According to the National Trade and Tourism Office—part of the Department of Commerce—4.9 million business passengers flew overseas in 2015, and 39% were traveling to Europe. That’s 1.9 million business passengers. Assuming every passenger has a 7-hour flight home to the US, that’s 13.3 million hours of potential productivity lost. Unlike the flights to Europe, flights from Europe to the US are usually during the day.

The National Trade and Tourism Office also has income statistics of people traveling on business. In 2015, their average income was $152,868. That equates to around $76 an hour. Multiplying that wage by 13.3 million hours comes out to one big number. $1 billion. The GBTA says half of all business travelers “prefer to stay connected and get work done while flying.” So that number may be $500 million per year.

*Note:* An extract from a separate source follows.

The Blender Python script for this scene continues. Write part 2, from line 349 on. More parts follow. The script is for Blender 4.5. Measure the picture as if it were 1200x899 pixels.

While that’s a big number, it’s important to note passengers intent on working could use their phones and a travel keyboard to get things done, though this may not be feasible for everyone. On the other side, there may also be trickling effects including the airline’s ability to sell its business class seats, as passengers could switch to coach if they’re not working on the plane but need to travel.

Still, as a back-of-the-envelope calculation, it’s clear that a laptop ban would have an effect far greater than simple annoyance. You can’t tamper with one of the busiest business corridors on the planet and not expect it to cost someone something.